New data legislation on the horizon

New EU data protection legislation is being introduced in May 2018 and Dragon2000 has warned that if garages and workshops are not compliant, they could face fines of up to four per cent of their turnover.

The new legislation will affect the way garages and workshops collect and use individuals’ personal data. Individuals are going to be given more protection under the new EU legislation GDPR (General Data Protection Regulation) which will replace the Data Protection Act 1998.

These new GDPR guidelines will strengthen individual’s data protection rights compared with the current legislation covering personal data. Consent, profiling, transparency and administrative fines will all be up for public consultation ahead of the regulations being finalised and published.

Mark Kelland, commercial manager at Dragon2000 commented, ‘Garages and workshops need to be aware of the changes to data protection and should start putting in place the new measures that will be come into effect next year. One major change is a ban of the use of pre-ticked opt-in boxes for marketing purposes, which means failure to opt out will not constitute consent. Garages and workshops will need to keep clear records to demonstrate individuals’ consent.
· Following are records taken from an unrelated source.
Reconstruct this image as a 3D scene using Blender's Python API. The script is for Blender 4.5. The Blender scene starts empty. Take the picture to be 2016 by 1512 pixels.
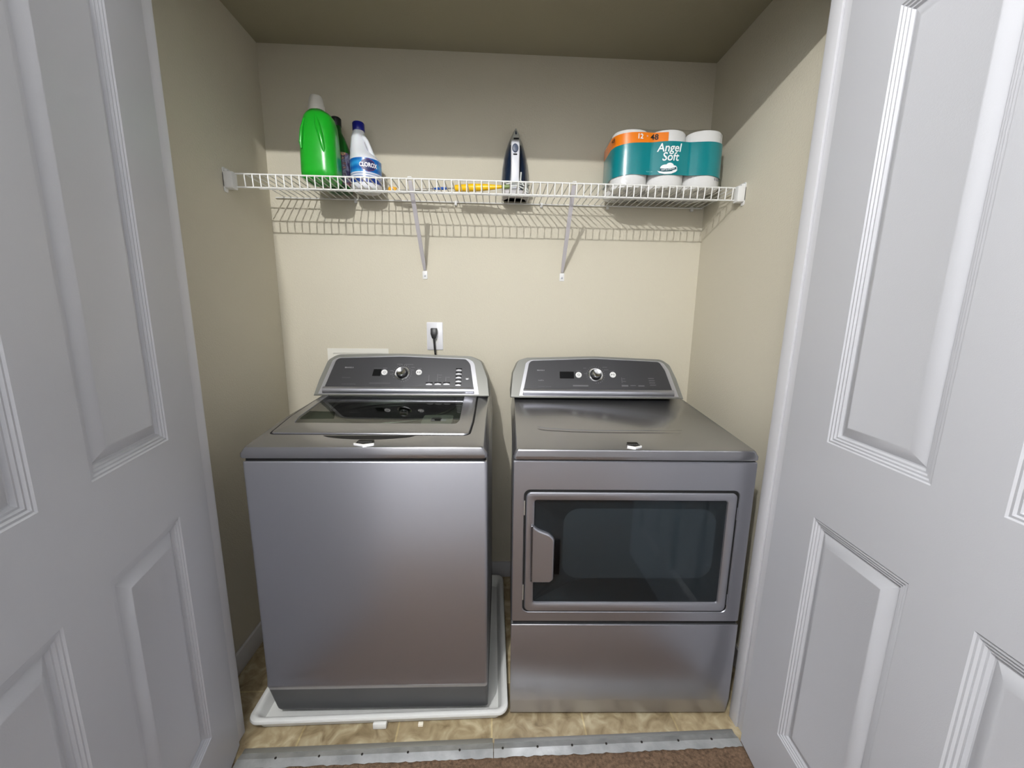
import bpy, bmesh, math, random
from mathutils import Vector, Matrix
S = bpy.context.scene
COL = S.collection
random.seed(4)

# ------------------------------------------------------------------ camera
CAM_H = 1.3512
FPX, PITCH, YAW, ROLL = 765.71, 0.1729, 0.0504, 0.0115
cd = bpy.data.cameras.new('camera'); cam = bpy.data.objects.new('camera', cd); COL.objects.link(cam)
cd.sensor_fit = 'HORIZONTAL'; cd.sensor_width = 36.0; cd.lens = FPX / 2016 * 36.0
cd.clip_start = 0.01; cd.clip_end = 50
fw = Vector((math.sin(YAW) * math.cos(PITCH), math.cos(YAW) * math.cos(PITCH), -math.sin(PITCH)))
rt = Vector((math.cos(YAW), -math.sin(YAW), 0)); up = rt.cross(fw)
rt2 = math.cos(ROLL) * rt + math.sin(ROLL) * up; up2 = -math.sin(ROLL) * rt + math.cos(ROLL) * up
M = Matrix((rt2, up2, -fw)).transposed().to_4x4(); M.translation = Vector((0, 0, CAM_H))
cam.matrix_world = M
S.camera = cam

# ------------------------------------------------------------------ world, lights, exposure
wd = bpy.data.worlds.new('world'); S.world = wd; wd.use_nodes = True
bg = wd.node_tree.nodes['Background']; bg.inputs[0].default_value = (0.90, 0.93, 1.0, 1); bg.inputs[1].default_value = 1.6
try: wd.cycles.sampling_method = 'NONE'
except Exception: pass
ld = bpy.data.lights.new('ceiling_light', 'POINT'); ld.energy = 120; ld.shadow_soft_size = 0.014; ld.color = (1.0, 0.995, 0.99)
lo = bpy.data.objects.new('ceiling_light', ld); COL.objects.link(lo); lo.location = (-0.44, -0.45, 2.55)
S.view_settings.view_transform = 'Standard'
try: S.view_settings.look = 'None'
except Exception: pass
S.view_settings.gamma = 1.0
S.view_settings.use_curve_mapping = False
S.view_settings.exposure = 0.0

# ------------------------------------------------------------------ materials
def lin(c):
    return tuple(((v / 255) / 12.92 if v / 255 <= 0.04045 else ((v / 255 + 0.055) / 1.055) ** 2.4) for v in c) + (1,)
def mat(name, rgb, rough=0.5, metal=0.0, bump=0.0, bscale=200.0, spec=0.5, alpha=None, coat=0.0, trans=0.0, vary=0.0, vscale=6.0, detail=2.0, sss=0.0):
    m = bpy.data.materials.new(name); m.use_nodes = True
    nt = m.node_tree; b = nt.nodes['Principled BSDF']
    b.inputs['Base Color'].default_value = lin(rgb); b.inputs['Roughness'].default_value = rough
    b.inputs['Metallic'].default_value = metal; b.inputs['Specular IOR Level'].default_value = spec
    b.inputs['Coat Weight'].default_value = coat; b.inputs['Coat Roughness'].default_value = 0.08
    b.inputs['Transmission Weight'].default_value = trans
    if sss: b.inputs['Subsurface Weight'].default_value = sss; b.inputs['Subsurface Scale'].default_value = 0.02
    tc = nt.nodes.new('ShaderNodeTexCoord')
    if bump:
        n = nt.nodes.new('ShaderNodeTexNoise'); n.inputs['Scale'].default_value = bscale; n.inputs['Detail'].default_value = detail
        bp = nt.nodes.new('ShaderNodeBump'); bp.inputs['Strength'].default_value = bump; bp.inputs['Distance'].default_value = 0.002
        nt.links.new(tc.outputs['Object'], n.inputs['Vector']); nt.links.new(n.outputs['Fac'], bp.inputs['Height'])
        nt.links.new(bp.outputs['Normal'], b.inputs['Normal'])
    if vary:
        n = nt.nodes.new('ShaderNodeTexNoise'); n.inputs['Scale'].default_value = vscale; n.inputs['Detail'].default_value = 4
        cr = nt.nodes.new('ShaderNodeValToRGB')
        a = lin([max(0, v * (1 - vary)) for v in rgb]); c = lin([min(255, v * (1 + vary)) for v in rgb])
        cr.color_ramp.elements[0].color = a; cr.color_ramp.elements[1].color = c
        cr.color_ramp.elements[0].position = 0.3; cr.color_ramp.elements[1].position = 0.7
        nt.links.new(tc.outputs['Object'], n.inputs['Vector']); nt.links.new(n.outputs['Fac'], cr.inputs['Fac'])
        nt.links.new(cr.outputs['Color'], b.inputs['Base Color'])
    return m
def tinted_glass(name, rgb, rough=0.03, clear=0.5, bump=0.0, bscale=60):
    m = bpy.data.materials.new(name); m.use_nodes = True; nt = m.node_tree; nt.nodes.clear()
    o = nt.nodes.new('ShaderNodeOutputMaterial'); mx = nt.nodes.new('ShaderNodeMixShader')
    tr = nt.nodes.new('ShaderNodeBsdfTransparent'); tr.inputs[0].default_value = lin(rgb)
    gl = nt.nodes.new('ShaderNodeBsdfGlossy'); gl.inputs['Roughness'].default_value = rough; gl.inputs[0].default_value = (1, 1, 1, 1)
    fr = nt.nodes.new('ShaderNodeFresnel'); fr.inputs[0].default_value = clear
    gm = nt.nodes.new('ShaderNodeNewGeometry'); iv = nt.nodes.new('ShaderNodeMath'); iv.operation = 'SUBTRACT'; iv.inputs[0].default_value = 1.0; nt.links.new(gm.outputs['Backfacing'], iv.inputs[1])
    ml = nt.nodes.new('ShaderNodeMath'); ml.operation = 'MULTIPLY'; nt.links.new(fr.outputs[0], ml.inputs[0]); nt.links.new(iv.outputs[0], ml.inputs[1])
    nt.links.new(ml.outputs[0], mx.inputs[0]); nt.links.new(tr.outputs[0], mx.inputs[1]); nt.links.new(gl.outputs[0], mx.inputs[2])
    if bump:
        tc = nt.nodes.new('ShaderNodeTexCoord'); n = nt.nodes.new('ShaderNodeTexNoise'); n.inputs['Scale'].default_value = bscale; n.inputs['Detail'].default_value = 3
        bp = nt.nodes.new('ShaderNodeBump'); bp.inputs['Strength'].default_value = bump; bp.inputs['Distance'].default_value = 0.004
        nt.links.new(tc.outputs['Object'], n.inputs['Vector']); nt.links.new(n.outputs['Fac'], bp.inputs['Height'])
        nt.links.new(bp.outputs[0], gl.inputs['Normal']); nt.links.new(bp.outputs[0], fr.inputs['Normal'])
    nt.links.new(mx.outputs[0], o.inputs[0]); return m

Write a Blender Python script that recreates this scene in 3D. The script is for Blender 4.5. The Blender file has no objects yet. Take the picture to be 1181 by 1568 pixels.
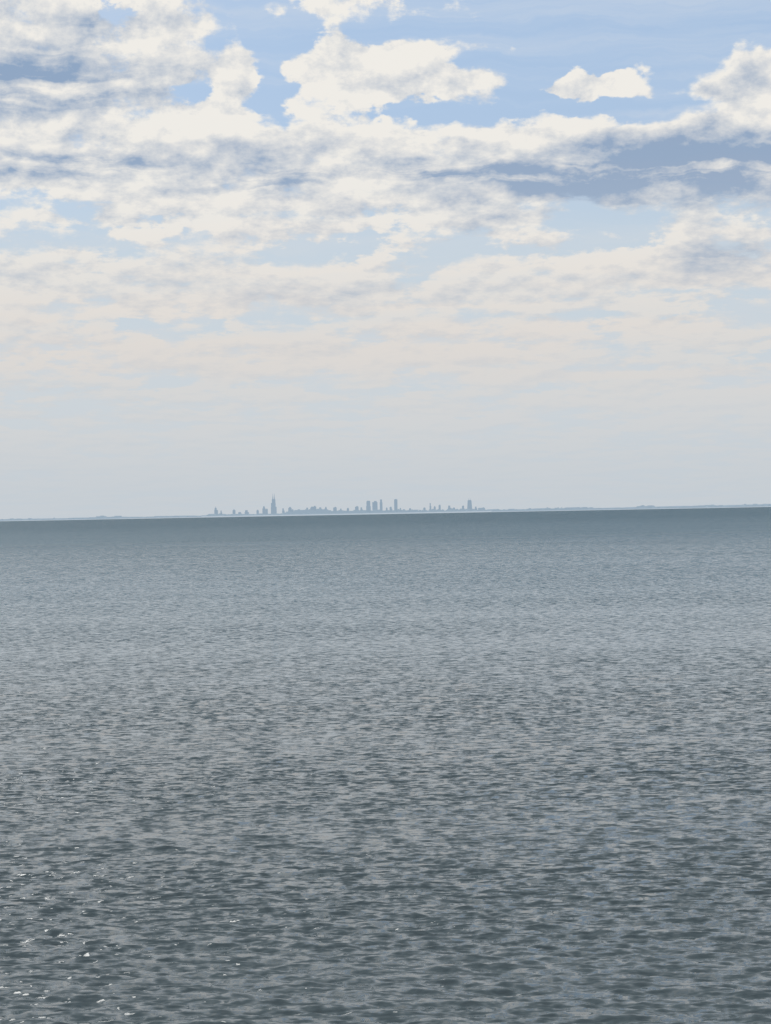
import bpy, math, random
import numpy as np
from mathutils import Matrix, Vector

scene = bpy.context.scene
scene.view_settings.view_transform = 'Standard'
scene.view_settings.look = 'None'
scene.view_settings.exposure = 0
random.seed(4)
rng = np.random.default_rng(11)

SUN_AZ = math.radians(-45)   # measured from +Y (view direction) towards +X
SUN_EL = math.radians(38)

def lin(r, g, b):
    o = []
    for c in (r, g, b):
        c = c / 255.0
        o.append(c / 12.92 if c <= 0.04045 else ((c + 0.055) / 1.055) ** 2.4)
    return o

# ------------------------------------------------------------------ node DSL
class G:
    def __init__(self, nt):
        self.nt = nt
    def node(self, t):
        return self.nt.nodes.new(t)
    def setin(self, sock, v):
        if isinstance(v, S):
            self.nt.links.new(v.s, sock)
        else:
            sock.default_value = v
    def m(self, op, a, b=None, c=None, clamp=False):
        n = self.node('ShaderNodeMath'); n.operation = op; n.use_clamp = clamp
        self.setin(n.inputs[0], a)
        if b is not None: self.setin(n.inputs[1], b)
        if c is not None: self.setin(n.inputs[2], c)
        return S(self, n.outputs[0])
    def comb(self, x, y, z):
        n = self.node('ShaderNodeCombineXYZ')
        for i, v in enumerate((x, y, z)): self.setin(n.inputs[i], v)
        return S(self, n.outputs[0])
    def sep(self, v):
        n = self.node('ShaderNodeSeparateXYZ'); self.setin(n.inputs[0], v)
        return [S(self, o) for o in n.outputs]
    def noise(self, vec, scale=1.0, detail=6.0, rough=0.55, lac=2.0, dist=0.0, color=False):
        n = self.node('ShaderNodeTexNoise')
        self.setin(n.inputs['Vector'], vec)
        n.inputs['Scale'].default_value = scale
        n.inputs['Detail'].default_value = detail
        n.inputs['Roughness'].default_value = rough
        n.inputs['Lacunarity'].default_value = lac
        n.inputs['Distortion'].default_value = dist
        return S(self, n.outputs[1 if color else 0])
    def smooth(self, v, a, b, lo=0.0, hi=1.0):
        n = self.node('ShaderNodeMapRange'); n.interpolation_type = 'SMOOTHSTEP'
        self.setin(n.inputs['Value'], v)
        for k, q in (('From Min', a), ('From Max', b), ('To Min', lo), ('To Max', hi)):
            n.inputs[k].default_value = q
        return S(self, n.outputs[0])
    def mix(self, f, a, b):
        n = self.node('ShaderNodeMix'); n.data_type = 'RGBA'
        self.setin(n.inputs[0], f)
        for i, v in ((6, a), (7, b)):
            if isinstance(v, S): self.nt.links.new(v.s, n.inputs[i])
            else: n.inputs[i].default_value = (v[0], v[1], v[2], 1)
        return S(self, n.outputs[2])
    def vm(self, op, a, b=None, scale=None):
        n = self.node('ShaderNodeVectorMath'); n.operation = op
        self.setin(n.inputs[0], a)
        if b is not None: self.setin(n.inputs[1], b)
        if scale is not None: self.setin(n.inputs['Scale'], scale)
        return S(self, n.outputs[0])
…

‘Individuals must also explicitly agree to their data being used for different purposes. For example, the consent for using their details for a prize draw competition will not extend beyond that specific purpose to use the details for sending them information on special offers, or other marketing.

‘Furthermore, the regulations will cover profiling, which many garages and workshops may think is limited to social media or internet search history, but will apply to data collected from existing customer relationships and their buying habits, which could impact dealers who use this information in their marketing activities.

‘The Information Commissioner’s Office is encouraging businesses to review how they are seeking, obtaining and recording consent and whether they need to make any changes in the run up to the commencement of the regulations in May 2018.’